A good bit -- most, really -- of the movie consists of teenagers yapping over the Internet, sometimes to the point of audible confusion, about the goings-on that are plaguing their chat, and, slowly, knocking them off. They're not really worth any kind of emotional investment -- they're essentially a microcosm of modern youth with all of the standard baggage and connections -- but, to the movie's credit, it doesn't really make the story about them. Instead, they're merely pawns in a larger, and fortunately somewhat more interesting, tale about modern interconnectivity and, in a way, a parable for the idea that nothing ever escapes the web's clutches. Once it's there, it's there, and no amount of moving items to the trash or clicking "unfriend" can change the past, can erase a digital footprint, can wipe the digital world of a real-life transgression. It's a decent idea, executed questionably with a bland superficial overlay, but the movie at least explores a timely and relevant idea, even if it's fairly clandestine in doing so, letting a rather trite cornerstone plot take precedence.

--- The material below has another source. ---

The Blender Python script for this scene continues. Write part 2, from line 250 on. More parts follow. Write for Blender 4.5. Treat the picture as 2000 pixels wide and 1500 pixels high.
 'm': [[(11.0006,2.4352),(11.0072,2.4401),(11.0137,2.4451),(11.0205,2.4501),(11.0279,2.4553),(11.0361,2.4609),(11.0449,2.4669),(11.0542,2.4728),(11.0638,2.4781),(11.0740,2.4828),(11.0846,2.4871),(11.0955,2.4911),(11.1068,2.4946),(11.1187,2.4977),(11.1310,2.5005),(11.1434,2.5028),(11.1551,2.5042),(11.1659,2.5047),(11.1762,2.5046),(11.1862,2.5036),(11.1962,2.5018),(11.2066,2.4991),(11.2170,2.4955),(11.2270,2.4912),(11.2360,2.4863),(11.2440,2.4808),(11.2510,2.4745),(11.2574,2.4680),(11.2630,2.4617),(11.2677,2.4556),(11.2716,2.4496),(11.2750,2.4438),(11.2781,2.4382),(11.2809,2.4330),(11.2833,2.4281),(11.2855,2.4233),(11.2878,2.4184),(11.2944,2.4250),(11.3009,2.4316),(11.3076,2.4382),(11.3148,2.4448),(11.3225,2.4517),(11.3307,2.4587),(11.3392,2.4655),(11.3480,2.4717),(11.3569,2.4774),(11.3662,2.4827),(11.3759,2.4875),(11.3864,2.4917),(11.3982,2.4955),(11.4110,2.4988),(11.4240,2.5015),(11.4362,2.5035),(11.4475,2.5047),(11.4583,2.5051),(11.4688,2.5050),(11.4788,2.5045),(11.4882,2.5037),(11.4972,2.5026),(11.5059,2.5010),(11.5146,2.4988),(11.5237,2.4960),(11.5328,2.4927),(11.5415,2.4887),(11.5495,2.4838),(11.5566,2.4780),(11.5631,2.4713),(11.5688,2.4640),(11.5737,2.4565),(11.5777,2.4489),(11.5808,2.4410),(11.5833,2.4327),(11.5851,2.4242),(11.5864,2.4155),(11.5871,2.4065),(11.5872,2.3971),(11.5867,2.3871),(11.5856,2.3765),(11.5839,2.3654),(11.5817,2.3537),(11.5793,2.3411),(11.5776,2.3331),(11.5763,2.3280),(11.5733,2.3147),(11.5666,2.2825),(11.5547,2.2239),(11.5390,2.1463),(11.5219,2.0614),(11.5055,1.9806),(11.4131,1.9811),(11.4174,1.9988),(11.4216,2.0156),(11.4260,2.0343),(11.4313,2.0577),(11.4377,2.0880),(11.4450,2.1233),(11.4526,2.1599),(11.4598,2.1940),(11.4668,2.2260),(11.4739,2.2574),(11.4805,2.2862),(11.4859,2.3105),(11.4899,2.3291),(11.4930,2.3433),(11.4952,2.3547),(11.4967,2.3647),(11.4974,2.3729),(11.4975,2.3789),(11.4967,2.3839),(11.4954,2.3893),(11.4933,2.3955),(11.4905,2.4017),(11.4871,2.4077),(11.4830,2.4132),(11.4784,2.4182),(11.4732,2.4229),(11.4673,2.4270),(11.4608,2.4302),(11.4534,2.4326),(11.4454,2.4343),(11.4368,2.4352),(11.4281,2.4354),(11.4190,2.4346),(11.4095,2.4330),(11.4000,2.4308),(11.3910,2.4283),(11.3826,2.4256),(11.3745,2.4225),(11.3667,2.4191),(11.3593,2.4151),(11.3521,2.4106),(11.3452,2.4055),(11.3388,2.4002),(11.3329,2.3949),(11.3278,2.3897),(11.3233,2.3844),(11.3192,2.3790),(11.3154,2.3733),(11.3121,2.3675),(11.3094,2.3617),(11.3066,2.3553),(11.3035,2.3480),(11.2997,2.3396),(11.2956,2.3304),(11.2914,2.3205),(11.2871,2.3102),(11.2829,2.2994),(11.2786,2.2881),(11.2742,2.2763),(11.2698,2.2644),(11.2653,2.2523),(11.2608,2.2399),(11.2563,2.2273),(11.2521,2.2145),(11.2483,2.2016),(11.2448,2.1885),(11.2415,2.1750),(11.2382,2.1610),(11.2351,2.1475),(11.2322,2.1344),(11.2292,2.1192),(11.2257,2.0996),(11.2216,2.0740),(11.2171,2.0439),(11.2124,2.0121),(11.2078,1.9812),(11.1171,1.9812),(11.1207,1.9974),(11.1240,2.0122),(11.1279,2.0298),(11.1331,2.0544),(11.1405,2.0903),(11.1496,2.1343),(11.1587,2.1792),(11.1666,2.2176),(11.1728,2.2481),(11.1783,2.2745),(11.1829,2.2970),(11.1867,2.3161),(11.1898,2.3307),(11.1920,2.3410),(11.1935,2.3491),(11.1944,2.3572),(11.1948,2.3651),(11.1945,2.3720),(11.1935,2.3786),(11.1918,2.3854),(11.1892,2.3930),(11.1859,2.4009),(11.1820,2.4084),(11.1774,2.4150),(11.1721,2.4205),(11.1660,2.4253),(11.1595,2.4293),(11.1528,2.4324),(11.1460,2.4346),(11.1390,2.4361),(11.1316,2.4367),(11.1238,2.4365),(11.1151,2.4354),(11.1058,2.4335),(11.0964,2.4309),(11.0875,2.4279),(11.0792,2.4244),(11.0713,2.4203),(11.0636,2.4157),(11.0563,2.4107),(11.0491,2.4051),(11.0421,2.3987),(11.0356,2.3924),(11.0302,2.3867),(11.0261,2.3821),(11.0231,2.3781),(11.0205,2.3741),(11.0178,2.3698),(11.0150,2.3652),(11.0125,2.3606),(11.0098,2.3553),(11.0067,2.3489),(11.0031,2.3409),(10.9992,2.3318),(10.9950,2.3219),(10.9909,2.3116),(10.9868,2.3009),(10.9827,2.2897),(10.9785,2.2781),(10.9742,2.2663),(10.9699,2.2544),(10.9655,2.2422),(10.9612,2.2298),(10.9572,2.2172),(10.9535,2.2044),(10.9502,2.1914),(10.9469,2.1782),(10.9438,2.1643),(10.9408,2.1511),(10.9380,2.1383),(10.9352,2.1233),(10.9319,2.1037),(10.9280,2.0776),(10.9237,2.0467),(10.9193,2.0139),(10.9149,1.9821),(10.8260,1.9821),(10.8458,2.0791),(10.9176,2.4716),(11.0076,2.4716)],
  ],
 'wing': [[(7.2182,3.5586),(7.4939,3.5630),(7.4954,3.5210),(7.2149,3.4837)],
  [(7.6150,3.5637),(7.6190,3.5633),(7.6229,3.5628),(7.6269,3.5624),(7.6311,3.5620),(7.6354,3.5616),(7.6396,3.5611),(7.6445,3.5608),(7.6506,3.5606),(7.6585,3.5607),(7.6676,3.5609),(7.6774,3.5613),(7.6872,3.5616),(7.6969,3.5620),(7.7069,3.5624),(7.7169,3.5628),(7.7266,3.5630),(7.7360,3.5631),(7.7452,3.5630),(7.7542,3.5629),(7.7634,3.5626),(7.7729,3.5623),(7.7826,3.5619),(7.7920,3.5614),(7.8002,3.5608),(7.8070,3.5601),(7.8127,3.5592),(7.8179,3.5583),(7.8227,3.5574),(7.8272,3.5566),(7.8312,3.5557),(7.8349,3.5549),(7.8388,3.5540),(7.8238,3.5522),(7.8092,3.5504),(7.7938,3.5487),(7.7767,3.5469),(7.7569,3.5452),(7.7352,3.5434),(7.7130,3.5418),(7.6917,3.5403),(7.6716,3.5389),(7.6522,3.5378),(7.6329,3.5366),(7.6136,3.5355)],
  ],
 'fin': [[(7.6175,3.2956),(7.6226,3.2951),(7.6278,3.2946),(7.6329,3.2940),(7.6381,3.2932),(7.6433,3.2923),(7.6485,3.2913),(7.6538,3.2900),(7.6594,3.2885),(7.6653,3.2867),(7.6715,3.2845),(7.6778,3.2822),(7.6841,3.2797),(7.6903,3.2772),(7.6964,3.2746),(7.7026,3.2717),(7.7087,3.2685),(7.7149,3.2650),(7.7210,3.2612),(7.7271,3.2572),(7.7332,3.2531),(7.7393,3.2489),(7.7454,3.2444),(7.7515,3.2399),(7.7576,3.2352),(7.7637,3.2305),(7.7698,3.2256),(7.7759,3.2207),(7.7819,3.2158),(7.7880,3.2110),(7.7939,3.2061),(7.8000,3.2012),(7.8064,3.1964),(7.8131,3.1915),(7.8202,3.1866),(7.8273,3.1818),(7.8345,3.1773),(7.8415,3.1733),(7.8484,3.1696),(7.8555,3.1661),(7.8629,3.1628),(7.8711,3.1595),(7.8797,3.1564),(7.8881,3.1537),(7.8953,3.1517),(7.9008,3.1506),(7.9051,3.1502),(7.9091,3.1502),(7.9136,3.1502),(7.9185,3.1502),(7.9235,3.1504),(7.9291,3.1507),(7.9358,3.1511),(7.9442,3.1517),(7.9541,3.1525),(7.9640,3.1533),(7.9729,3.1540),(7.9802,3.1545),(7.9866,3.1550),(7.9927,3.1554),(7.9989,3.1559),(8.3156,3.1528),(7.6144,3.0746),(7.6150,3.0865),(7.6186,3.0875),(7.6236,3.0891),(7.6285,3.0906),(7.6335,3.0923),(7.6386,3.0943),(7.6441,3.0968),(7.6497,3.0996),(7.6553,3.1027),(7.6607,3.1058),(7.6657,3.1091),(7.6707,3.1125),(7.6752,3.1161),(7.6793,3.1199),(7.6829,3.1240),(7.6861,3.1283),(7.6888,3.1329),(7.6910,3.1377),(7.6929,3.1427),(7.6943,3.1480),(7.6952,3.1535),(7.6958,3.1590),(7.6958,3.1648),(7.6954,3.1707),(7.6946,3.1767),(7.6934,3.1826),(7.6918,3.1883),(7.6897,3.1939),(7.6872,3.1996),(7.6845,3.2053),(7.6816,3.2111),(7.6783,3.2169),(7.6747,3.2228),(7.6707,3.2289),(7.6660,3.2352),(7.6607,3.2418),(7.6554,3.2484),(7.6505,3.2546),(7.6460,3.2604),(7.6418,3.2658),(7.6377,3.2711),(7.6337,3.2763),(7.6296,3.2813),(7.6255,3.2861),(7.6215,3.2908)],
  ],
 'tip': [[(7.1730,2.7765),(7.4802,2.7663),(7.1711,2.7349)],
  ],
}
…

And, again in the movie's credit, that façade is at least rather novel. The idea of a movie made entirely from someone's computer desktop -- when one of the most "intense" moments the movie has to offer involves getting the items in the trash deleted before a timer counts down to zero -- takes a bit of skill to pull off, to keep interesting, to make work. Director Leo Gabriadze (Lucky Trouble) manages to do just that by ensuring that the action almost always requires some clicking through to various windows and websites, and character conversations frequently switch between live-feed webcams and frantic instant messaging between private parties. The core dramatic tension comes in two ways, one being the general, and frequently chaotic, character interactions and the other the broader mystery centering around who is harassing them, why, and, when they answer those questions, how. On top of that, Gabriadze keeps the movie flowing well; it clocks in at around 80 minutes, just long enough to tell the story and short enough to keep out much in the way of unnecessary filler. It's a fairly well executed concept for the things it has at its disposal, which is basically what anyone would expect to find on a teenager's browser. The execution proves more impressive and interesting than the premise, at least that broader, generic premise, but for a film like Unfriended that bit of creativity goes a long way to making the movie passable.


Unfriended Blu-ray Movie, Video Quality  5.0 of 5

Unfriended's 1080p transfer is, essentially, a mixture of artifact-laden Internet video and crisp desktop graphics. The former produces all variety of issues -- macroblocking, stuttering, banding, aliasing, noise -- and all of those qualities help give the little video boxes an authentic feel and flavor. For once, less-than-ideal video is exactly what viewers will want to see. On the other hand, Blair's desktop offers beautifully sharp graphics, whether the top menu bar, the dock she occasionally calls up off to the left-hand side of the screen, and various graphics on web pages and applications. Colors here are pretty limited to the web video boxes and, again, assorted on-screen graphics that show things like dock icons looking just like they do in real life. The transfer is excellent, then, in everything it does. No complaints at all.


Unfriended Blu-ray Movie, Audio Quality  4.5 of 5

Mush like the video, Unfriended's DTS-HD Master Audio 5.1 lossless soundtrack features quite a bit of "bad" sound, but "bad" here replicates the real-life experience, essentially making it, for once, "good." Skype phone call rings are shallow and poorly defined, web chatter is often scratchy and tinny, and various screams and crashes and action effects heard through computer speakers are expectedly muddy and dull. The track offers some more impressive precision elements on Blair's side. When the track goes mostly silent, when background chatter is relegated to the far back and barely audible, the computer's whirring hard drive and Blair's keyboard strokes and mouse clicks come through with uncanny natural precision. Music that plays on her end, too, enjoys solid clarity and a good bit of support bass. The track is far from extraordinary, but it recreates the digital life well and has a few nice surprises throughout.


Unfriended Blu-ray Movie, Special Features and Extras  n/a of 5

Unfriended contains no bonus content. The package does include a DVD copy of the film as well as a voucher for a UV/iTunes digital copy.


Unfriended Blu-ray Movie, Overall Score and Recommendation  3.0 of 5

There's apparently a sequel in the works, with Gabriadze once again set to direct. It's no doubt driven by the fact that this movie recouped its budget many, many times over, not a surprise given the relatively small expenses associated with the production. But unless Gabriadze can find a way to reinvent the formula, any sequel that's simply the same movie with different characters is likely to bomb. Horribly. Unfriended may have skirted the line and found a way to be novel and more deeply relevant than its superficialities suggest, but its style seems more suited for a one-off rather than a franchise that would appear to be destined to be dragged kicking and screaming through numerous DTV permutations in hope of making a few bucks. Here's hoping the filmmakers have something up their sleeve. Universal's Blu-ray release of Unfriended does feature the expectedly rock-solid video and audio, with the caveat that the technical quality is frequently less-than-ideal, but deliberately so. No extras are included. Recommended as a rental or purchase on a deep sale.